Segundo a senadora Simone Tebet (MDB-MS), não houve um trabalho de convencimento do governo para que o Senado mantivesse o veto. Ela diz que, se houvesse uma explicação sobre o rombo alardeado por Guedes, a situação seria diferente. Ainda assim, argumenta que o ministro não falou a verdade sobre o assunto. Para ela, “o estrago na base bolsonarista foi muito grande”:
— Nunca vi uma reação dos governistas como essa.
Mudanças na Câmara
Já na Câmara, as negociações passaram a fluir melhor, e o Planalto deu aval inclusive a um projeto com impacto fiscal elevado: o auxílio de R$ 4 bilhões a empresas de transporte público. O relator do texto, Hildo Rocha (MDB-MA), concordou com uma contrapartida estipulada pelo governo: a previsão de uma série de mudanças nos modelos contratuais, além de novas licitações.
O governo também está negociando com deputados a derrubada de 11 vetos no pacote anticrime. Na próxima terça-feira, o deputado Zé Silva (Solidariedade-MG) baterá o martelo com o Planalto sobre as alterações previstas. O governo concordou em resgatar trecho do pacote que autoriza o Ministério Público a celebrar acordos para não propor ações de improbidade administrativa em caso de ressarcimento aos cofres públicos. O ponto que trata de crimes contra a honra também será recuperado.
No Senado, outro ponto de insatisfação ocorre em relação ao líder do governo no Congresso, senador Eduardo Gomes (MDB-TO). Integrantes da base aliada gostariam de vê-lo afastado da função e, em conversas reservadas, atribuem a Gomes a responsabilidade pela derrota do governo. Além disso, quatro senadores foram considerados “traidores” pelo Palácio do Planalto: Izalci Lucas (PSDB-DF), um dos vice-líderes, Jorginho Mello (PL-SC), Soraya Thronicke (PSL-MS) e Daniela Ribeiro (PP-PB).
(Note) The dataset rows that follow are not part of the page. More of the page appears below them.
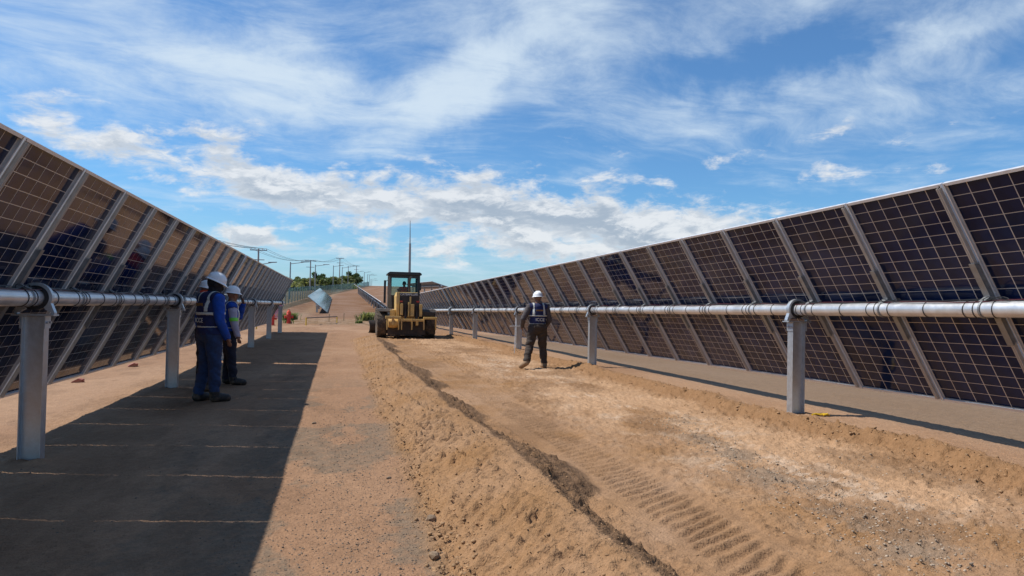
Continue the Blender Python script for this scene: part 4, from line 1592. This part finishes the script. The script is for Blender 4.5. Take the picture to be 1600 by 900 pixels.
    for x0, x1, y in ((c0, c0 + 0.12, yb), (c1 - 0.12, c1, yb), (c0, c0 + 0.10, yf - 0.1), (c1 - 0.10, c1, yf - 0.1)):
        MB().box(x0, x1, y, y + 0.10, 1.862, 2.766).build('cab_pillar', K, root)
    MB().box(0.10, 0.15, yb, yb + 0.05, 1.864, 2.628).build('window_bar', K, root)
    w = MB().box(c0 + 0.12, 0.098, yb + 0.020, yb + 0.028, 1.866, 2.626).build('rear_window', M['cabglass'], root)
    MB().box(0.152, c1 - 0.12, yb + 0.020, yb + 0.028, 1.866, 2.626).build('rear_window', M['cabglass'], root)
    MB().box(c0 + 0.10, c1 - 0.10, yf - 0.05, yf - 0.042, 1.866, 2.74).build('windscreen', M['cabglass'], root)
    for x in (c0 + 0.01, c1 - 0.018):
        MB().box(x, x + 0.008, yb + 0.102, yf - 0.102, 1.866, 2.75).build('side_window', M['cabglass'], root)
    MB().prism([(c0 - 0.05, 1.30), (c0 - 0.005, 1.30), (c0 - 0.005, 2.72), (c0 - 0.02, 2.72)], yb - 0.05, yb + 0.02).build('door_edge', G, root)
    MB().prism([(c0 - 0.012, 1.30), (c0 + 0.16, 1.30), (c0 + 0.05, 2.70), (c0 - 0.012, 2.70)], yb - 0.012, yb - 0.002).build('door_panel', G, root)
    # mirrors
    for x0, x1, z0, z1 in ((-0.93, -0.83, 1.50, 2.52), (0.66, 0.74, 2.10, 2.42)):
        mi = MB().box(x0, x1, yb + 0.25, yb + 0.32, z0, z1).build('mirror', K, root, bevel=0.01)
        a = c0 if x0 < 0 else c1
        MB().tube(((x0 + x1) / 2, yb + 0.285, z1 - 0.08), (a, yb + 0.3, z1 + 0.05), 0.012, n=8).build('mirror_arm', K, mi)
    ex = MB()
    ex.path([(0.16, 1.30, 1.95), (0.16, 1.28, 2.42), (0.175, 1.22, 2.60), (0.22, 1.10, 2.68)], 0.045, 14)
    ex.build('exhaust_pipe', M['mdark'], root, True)
    ic = MB()
    ic.lathe([(0.001, 1.95), (0.07, 1.95), (0.07, 2.05), (0.10, 2.06), (0.10, 2.14), (0.001, 2.17)], 18, 'z', c=(-0.30, 1.1, 0))
    ic.build('air_intake', K, root, True)
    # seat and wheel inside
    MB().box(-0.22, 0.22, 2.55, 2.67, 1.75, 2.18).build('seat_back', M['mdark'], root, bevel=0.03)
    # front frame, circle and blade
    MB().prism([(2.6, 0.95), (2.6, 1.35), (4.6, 1.75), (7.0, 1.30), (7.0, 1.02), (4.6, 1.40)], -0.16, 0.16, plane='yz').build('front_frame', Y, root, bevel=0.02)
    MB().box(-0.85, 0.85, 6.45, 6.75, 0.52, 0.78).build('front_axle', Y, root)
    bl = MB()
    ang = R(24)
    n = 10
    T = Matrix.Translation((-0.05, 4.45, 0.0)) @ Matrix.Rotation(ang, 4, 'Z')
    prof = []
    for i in range(n + 1):
        a = R(-50 + 100 * i / n)
        prof.append((0.55 - 0.55 * math.cos(a) - 0.0, 0.335 + 0.42 * math.sin(a)))
    for i in range(n):
        (ya, za), (yb_, zb) = prof[i], prof[i + 1]
        bl.add([(-1.55, ya, za), (1.55, ya, za), (1.55, yb_, zb), (-1.55, yb_, zb), (-1.55, ya + 0.03, za), (1.55, ya + 0.03, za), (1.55, yb_ + 0.03, zb), (-1.55, yb_ + 0.03, zb)],
               [(0, 1, 2, 3), (4, 7, 6, 5), (0, 3, 7, 4), (1, 5, 6, 2)], 0, T)
    bl.box(-1.55, 1.55, 0.16, 0.20, -0.02, 0.08, 0, T)
    bl.build('blade', D, root)
    MB().lathe([(0.50, 0.72), (0.72, 0.72), (0.72, 0.80), (0.50, 0.80), (0.50, 0.72)], 28, 'z', c=(0, 4.5, 0)).build('blade_circle', Y, root)
    # driver, a person inside the cab
    J = basic_pose()
    J.update(pelvis=(0, 0, 0.12), chest=(0, 0.02, 0.49), neck=(0, 0.03, 0.63), head=(0, 0.05, 0.775))
    for s_, k in ((-1, 'l'), (1, 'r')):
        J['sho' + k] = (s_ * 0.185, 0.01, 0.56)
        J['elb' + k] = (s_ * 0.25, 0.12, 0.33)
        J['wri' + k] = (s_ * 0.16, 0.34, 0.40)
        J['hip' + k] = (s_ * 0.10, 0.03, 0.10)
        J['kne' + k] = (s_ * 0.13, 0.44, 0.12)
        J['ank' + k] = (s_ * 0.13, 0.52, -0.26)
        J['toe' + k] = (s_ * 0.14, 0.66, -0.30)
    wl = root.matrix_basis @ Vector((0.0, 2.36, 1.62))
    rt, B = figure('person', 'driver sitting inside the grader cab', wl, R(-1.5), J, 0.97)
    fill(B, J)
    B.shell('shirt', lambda r_, c: np.isin(r_, ['torso', 'arm', 'neck']) & (c[:, 2] < 0.65), M['orange'], 0.012, rt)
    B.shell('trousers', lambda r_, c: np.isin(r_, ['leg', 'hip']), M['dnavy'], 0.014, rt)
    B.shell('cap', lambda r_, c: (r_ == 'head') & (c[:, 2] > 0.80), M['hood'], 0.012, rt)


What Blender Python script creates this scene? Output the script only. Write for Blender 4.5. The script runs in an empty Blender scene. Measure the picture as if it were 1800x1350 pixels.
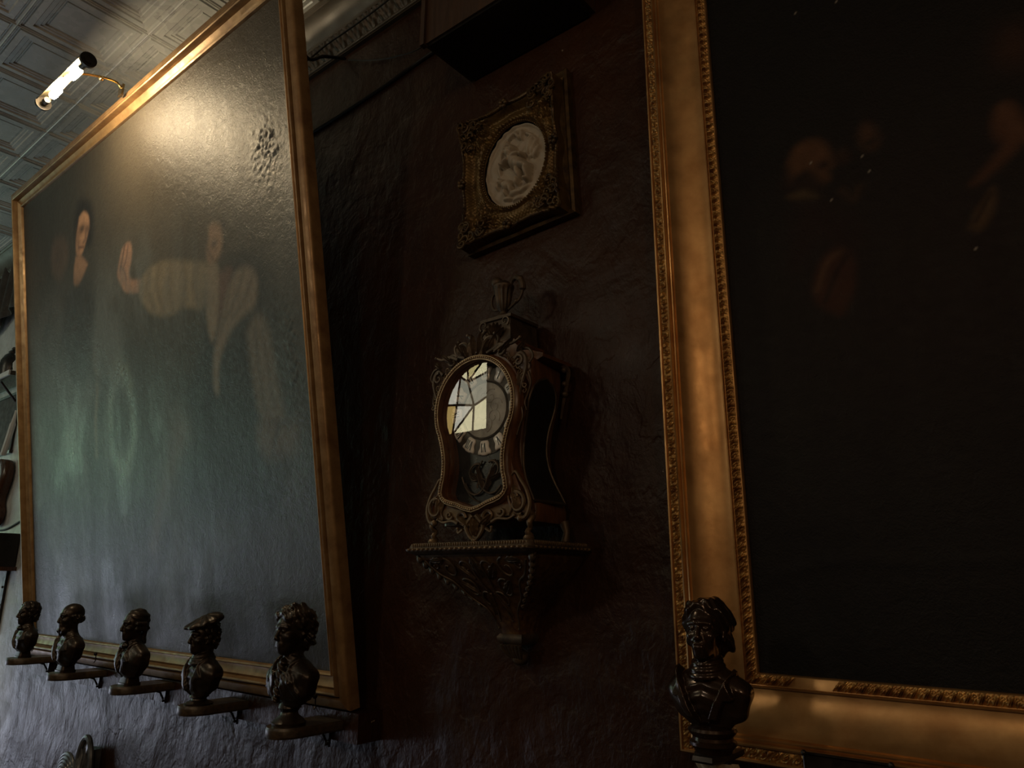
import bpy, bmesh, math, random
import numpy as np
from mathutils import Vector, Matrix

# ---------------------------------------------------------------- camera, world, lights
SC = bpy.context.scene
COL = SC.collection
CAMZ = 1.5
yaw, pitch, roll = (math.radians(a) for a in (39.0, 15.1, 0.25))
fwd = Vector((-math.cos(pitch) * math.sin(yaw), math.cos(pitch) * math.cos(yaw), math.sin(pitch)))
r0 = Vector((math.cos(yaw), math.sin(yaw), 0))
u0 = r0.cross(fwd)
rt = r0 * math.cos(roll) + u0 * math.sin(roll)
up = rt.cross(fwd)
cam = bpy.data.cameras.new('camera')
cam.sensor_width = 36.0
cam.lens = 36.0 * 1272.0 / 1800.0
cam.clip_start = 0.02
cam_ob = bpy.data.objects.new('camera', cam)
COL.objects.link(cam_ob)
cam_ob.matrix_world = Matrix(((rt.x, up.x, -fwd.x, 0.0), (rt.y, up.y, -fwd.y, -1.24), (rt.z, up.z, -fwd.z, CAMZ), (0, 0, 0, 1)))
SC.camera = cam_ob

SC.view_settings.view_transform = 'Standard'
SC.view_settings.look = 'None'
SC.view_settings.gamma = 1.0
SC.view_settings.use_curve_mapping = False
SC.view_settings.exposure = 0.0

world = bpy.data.worlds.new('world')
SC.world = world
world.use_nodes = True
world.node_tree.nodes['Background'].inputs[0].default_value = (0.35, 0.42, 0.5, 1)
world.node_tree.nodes['Background'].inputs[1].default_value = 0.02

WINDOW_STRENGTH = 3.2
STAINED_STRENGTH = 9.0
BULB_STRENGTH = 500.0
def lamp(name, loc, energy, color, radius):
    l = bpy.data.lights.new(name, 'POINT')
    l.energy, l.color, l.shadow_soft_size = energy, color, radius
    o = bpy.data.objects.new(name, l)
    o.location = loc
    COL.objects.link(o)
lamp('room_pendant_light', (1.9, -3.0, 2.75), 27.0, (1.0, 0.70, 0.42), 0.16)
lamp('dial_fill_light', (-1.7, -2.95, 2.7), 15.0, (1.0, 0.84, 0.64), 0.09)  # added fill without a fitting, brightens the clock dial
lamp('bar_pendant_light', (0.25, -3.05, 2.7), 15.0, (1.0, 0.70, 0.42), 0.12)

# ---------------------------------------------------------------- helpers
def link_mesh(name, verts, faces, mat=None, parent=None, smooth=False):
    me = bpy.data.meshes.new(name)
    me.from_pydata([tuple(v) for v in verts], [], [tuple(f) for f in faces])
    me.update()
    if smooth:
        me.polygons.foreach_set('use_smooth', [True] * len(me.polygons))
    o = bpy.data.objects.new(name, me)
    COL.objects.link(o)
    if mat is not None:
        me.materials.append(mat)
    if parent is not None:
        o.parent = parent
    return o

class MB:
    """collects shapes of one part"""
    def __init__(s):
        s.v, s.f = [], []
    def add(s, v, f):
        b = len(s.v)
        s.v += [tuple(map(float, p)) for p in v]
        s.f += [tuple(i + b for i in q) for q in f]
        return s
    def box(s, a, b):
        x0, y0, z0 = a; x1, y1, z1 = b
        return s.add([(x0, y0, z0), (x1, y0, z0), (x1, y1, z0), (x0, y1, z0), (x0, y0, z1), (x1, y0, z1), (x1, y1, z1), (x0, y1, z1)],
                     [(0, 3, 2, 1), (4, 5, 6, 7), (0, 1, 5, 4), (1, 2, 6, 5), (2, 3, 7, 6), (3, 0, 4, 7)])
    def tube(s, pts, rad, n=8, caps=True):
        pts = [Vector(p) for p in pts]
        m = len(pts)
        rads = rad if hasattr(rad, '__len__') else [rad] * m
        ref = Vector((0, 0, 1))
        t0 = (pts[1] - pts[0]).normalized()
        if abs(t0.dot(ref)) > 0.9:
            ref = Vector((0, 1, 0))
        nrm = (ref - t0 * ref.dot(t0)).normalized()
        vs, fs = [], []
        for i in range(m):
            t = (pts[min(i + 1, m - 1)] - pts[max(i - 1, 0)])
            t = t.normalized() if t.length > 1e-9 else t0
            nrm = (nrm - t * nrm.dot(t))
            nrm = nrm.normalized() if nrm.length > 1e-6 else t.orthogonal().normalized()
            bn = t.cross(nrm)
            for k in range(n):
                a = 2 * math.pi * k / n
                vs.append(pts[i] + (nrm * math.cos(a) + bn * math.sin(a)) * rads[i])
        for i in range(m - 1):
            for k in range(n):
                k2 = (k + 1) % n
                fs.append((i * n + k, i * n + k2, (i + 1) * n + k2, (i + 1) * n + k))
        if caps:
            fs.append(tuple(range(n - 1, -1, -1)))
            fs.append(tuple((m - 1) * n + k for k in range(n)))
        return s.add(vs, fs)
    def ball(s, c, r, nu=10, nv=6, sc=(1, 1, 1)):
        vs, fs = [(c[0], c[1], c[2] - r * sc[2])], []
        for j in range(1, nv):
            p = -math.pi / 2 + math.pi * j / nv
            for i in range(nu):
                a = 2 * math.pi * i / nu
                vs.append((c[0] + r * sc[0] * math.cos(p) * math.cos(a), c[1] + r * sc[1] * math.cos(p) * math.sin(a), c[2] + r * sc[2] * math.sin(p)))
        vs.append((c[0], c[1], c[2] + r * sc[2]))
        top = len(vs) - 1
        for i in range(nu):
            i2 = (i + 1) % nu
            fs.append((0, 1 + i2, 1 + i))
            fs.append((top, top - nu + i, top - nu + i2))
            for j in range(nv - 2):
                fs.append((1 + j * nu + i, 1 + j * nu + i2, 1 + (j + 1) * nu + i2, 1 + (j + 1) * nu + i))
        return s.add(vs, fs)
    def lathe(s, prof, c=(0, 0, 0), n=32, flute=None, sx=1.0, sy=1.0):
        vs, fs = [], []
        m = len(prof)
        for j, (r, z) in enumerate(prof):
            for i in range(n):
                a = 2 * math.pi * i / n
                rr = r * (1 + (flute(a, j) if flute else 0))
                vs.append((c[0] + sx * rr * math.cos(a), c[1] + sy * rr * math.sin(a), c[2] + z))
        for j in range(m - 1):
            for i in range(n):
                i2 = (i + 1) % n
                fs.append((j * n + i, j * n + i2, (j + 1) * n + i2, (j + 1) * n + i))
        fs.append(tuple(range(n - 1, -1, -1)))
        fs.append(tuple((m - 1) * n + k for k in range(n)))
        return s.add(vs, fs)
    def grid(s, nu, nv, fn, wrap_u=False):
        vs, fs = [], []
        for j in range(nv):
            for i in range(nu):
                vs.append(fn(i / (nu if wrap_u else nu - 1), j / (nv - 1)))
        for j in range(nv - 1):
            for i in range(nu if wrap_u else nu - 1):
                i2 = (i + 1) % nu
                fs.append((j * nu + i, j * nu + i2, (j + 1) * nu + i2, (j + 1) * nu + i))
        return s.add(vs, fs)
    def loft(s, rings, caps=True):
        n = len(rings[0])
        vs = [p for r in rings for p in r]
        fs = []
        for j in range(len(rings) - 1):
            for i in range(n):
                i2 = (i + 1) % n
                fs.append((j * n + i, j * n + i2, (j + 1) * n + i2, (j + 1) * n + i))
        if caps:
            fs.append(tuple(range(n - 1, -1, -1)))
            fs.append(tuple((len(rings) - 1) * n + k for k in range(n)))
        return s.add(vs, fs)
    def prism(s, poly, y0, y1):
        """polygon in x,z extruded along y"""
        n = len(poly)
        vs = [(p[0], y0, p[1]) for p in poly] + [(p[0], y1, p[1]) for p in poly]
        fs = [tuple(range(n)), tuple(range(2 * n - 1, n - 1, -1))]
        for i in range(n):
            i2 = (i + 1) % n
            fs.append((i2, i, n + i, n + i2))
        return s.add(vs, fs)
    def build(s, name, mat, parent=None, smooth=True, angle=40):
        o = link_mesh(name, s.v, s.f, mat, parent, False)
        bm = bmesh.new()
        bm.from_mesh(o.data)
        bmesh.ops.recalc_face_normals(bm, faces=bm.faces)
        if smooth:
            lim = math.radians(angle)
            for f in bm.faces:
                f.smooth = True
            for e in bm.edges:
                if len(e.link_faces) == 2 and e.calc_face_angle(0) > lim:
                    e.smooth = False
        bm.to_mesh(o.data)
        bm.free()
        return o

def spline(pts, n=8):
    """catmull-rom through points of any dimension"""
    P = [np.array(p, float) for p in pts]
    P = [2 * P[0] - P[1]] + P + [2 * P[-1] - P[-2]]
    out = []
    for i in range(1, len(P) - 2):
        for k in range(n):
            t = k / n
            a, b, c, d = P[i - 1], P[i], P[i + 1], P[i + 2]
            out.append(0.5 * ((2 * b) + (-a + c) * t + (2 * a - 5 * b + 4 * c - d) * t * t + (-a + 3 * b - 3 * c + d) * t ** 3))
    out.append(P[-2])
    return [tuple(p) for p in out]

def tag(o, label, cat, group=None):
    o['label'], o['category'] = label, cat
    if group:
        o['group'] = group
    return o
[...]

Antes do veto, o governo já havia sido derrotado no início da semana. Na terça-feira, senadores retiraram da pauta o projeto que altera o Código de Trânsito, uma das principais bandeiras de Bolsonaro. E como o clima piorou após a fala de Guedes, Alcolumbre adiou para a próxima semana a votação sobre o Fundo de Educação Básica (Fundeb).
Para acalmar o Senado
O presidente do Senado, Davi Alcolumbre (DEM-AP), está à frente de uma articulação que pode dar a senadores uma fatia de R$ 3 bilhões para que destinem recursos para a realização de obras em suas bases eleitorais. O governo, no entanto, quer limitar o valor a R$ 1,8 bilhão. Os recursos integram um total de R$ 5 bilhões que serão usados pelo governo nos projetos. Ainda não há uma definição sobre a verba que caberá aos deputados.
Lei Anticrime na Câmara
Na Câmara, o governo negociou com deputados os termos da votação dos vetos impostos pelo presidente Jair Bolsonaro ao pacote anticrime. O Palácio do Planalto deu seu aval para que os congressistas derrubem 11 dos 13 vetos feitos pelo presidente. Um que será derrubado é o que proíbe o Ministério Público de celebrar acordos para não propor ações de improbidade administrativa em caso de ressarcimento aos cofres públicos.
Acordo com centrão
Como contrapartida aos deputados no acordo que permitiu a manutenção, na Câmara, do veto presidencial que proíbe o reajuste salarial de servidores públicos até o fim do ano que vem, o governo vai apoiar a votação de um projeto de lei que prevê uma ajuda da União de R$ 4 bilhões para empresas de transporte público de capitais e grandes cidades. Essa era uma reivindicação de integrantes da base do governo, agora liderada pelo centrão.